Linda Scotland, English teacher, Tynecastle High, Edinburgh

I was disappointed that your article on national testing (TES Scotland Plus, May 19) did not contain any comments from classroom teachers - those who have to administer the tests.

I am a secondary school English teacher. As far as I am aware the correct arrangements for national testing are not being followed in many (or any?) English departments. Pupils are being block tested, which is against the guidelines.

The tests assess only a small part of the curriculum. While it could be argued that the reading tests are national and standardised, given that mark schemes are provided along with threshold scores, there is no standardisation in the writing tests as they involve the teacher interpreting the grade-related criteria. As John Nethercott, vice-president of the Association of Head Teachers in Scotland, pointed out, "The assessments in the writing papers are particularly subjective" ad, indeed, cross-marking does show different interpretations of the criteria.
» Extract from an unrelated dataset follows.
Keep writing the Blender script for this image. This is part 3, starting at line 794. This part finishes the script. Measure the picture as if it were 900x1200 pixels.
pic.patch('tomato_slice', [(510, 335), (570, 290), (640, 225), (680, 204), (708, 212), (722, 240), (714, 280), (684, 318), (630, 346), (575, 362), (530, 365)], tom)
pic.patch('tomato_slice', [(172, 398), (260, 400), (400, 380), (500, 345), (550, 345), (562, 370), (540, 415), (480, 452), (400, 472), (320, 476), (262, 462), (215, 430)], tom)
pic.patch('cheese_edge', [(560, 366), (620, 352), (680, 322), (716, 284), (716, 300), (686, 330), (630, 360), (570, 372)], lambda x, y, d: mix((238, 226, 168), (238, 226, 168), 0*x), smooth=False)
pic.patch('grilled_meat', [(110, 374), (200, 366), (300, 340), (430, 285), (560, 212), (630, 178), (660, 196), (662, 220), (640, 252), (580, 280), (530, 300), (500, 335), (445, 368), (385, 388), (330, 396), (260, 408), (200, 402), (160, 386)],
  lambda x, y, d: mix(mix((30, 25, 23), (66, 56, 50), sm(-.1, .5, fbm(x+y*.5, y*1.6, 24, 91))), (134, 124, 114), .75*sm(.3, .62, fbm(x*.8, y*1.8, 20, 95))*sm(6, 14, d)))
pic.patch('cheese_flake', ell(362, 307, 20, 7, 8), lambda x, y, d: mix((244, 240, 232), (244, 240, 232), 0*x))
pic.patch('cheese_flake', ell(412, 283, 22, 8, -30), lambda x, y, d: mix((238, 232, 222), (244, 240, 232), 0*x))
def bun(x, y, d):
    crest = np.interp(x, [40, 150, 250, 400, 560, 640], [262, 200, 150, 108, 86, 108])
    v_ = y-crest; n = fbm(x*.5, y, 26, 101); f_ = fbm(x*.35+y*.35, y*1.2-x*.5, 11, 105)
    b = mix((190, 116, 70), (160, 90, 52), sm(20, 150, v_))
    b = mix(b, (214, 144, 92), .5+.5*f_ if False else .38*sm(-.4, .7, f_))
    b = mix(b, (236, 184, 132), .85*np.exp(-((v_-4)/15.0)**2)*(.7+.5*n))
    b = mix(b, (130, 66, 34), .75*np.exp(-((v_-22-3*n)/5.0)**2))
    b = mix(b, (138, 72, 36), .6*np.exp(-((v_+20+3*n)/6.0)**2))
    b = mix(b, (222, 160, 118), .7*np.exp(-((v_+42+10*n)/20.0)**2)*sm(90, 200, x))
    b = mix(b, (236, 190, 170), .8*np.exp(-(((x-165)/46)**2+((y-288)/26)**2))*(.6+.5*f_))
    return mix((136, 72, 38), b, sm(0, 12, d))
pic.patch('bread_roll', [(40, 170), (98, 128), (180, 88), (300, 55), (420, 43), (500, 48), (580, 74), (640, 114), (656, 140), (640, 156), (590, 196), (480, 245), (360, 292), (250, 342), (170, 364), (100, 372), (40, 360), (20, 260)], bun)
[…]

There is no guarantee that the pupil has completed all the work at a particular level before being tested. Indeed, pupil reports have indicated that a pupil is working at a particular level but has passed the national test at the level above.

The tests impose an extra unnecessary layer of assessment which is confirmatory. What is being confirmed is that the teacher has administered the national test and agreed with her own previous assessment. What needs to be confirmed is that the teacher's assessment conforms to national standards.

We need clearer guidance on the use of the writing grade-related criteria. Either that or the guidelines need to be rewritten in a way which would lead to easier and more uniform interpretation.

The national tests are time consuming and unnecessary. They put extra stress on pupils and add considerably to teacher workload.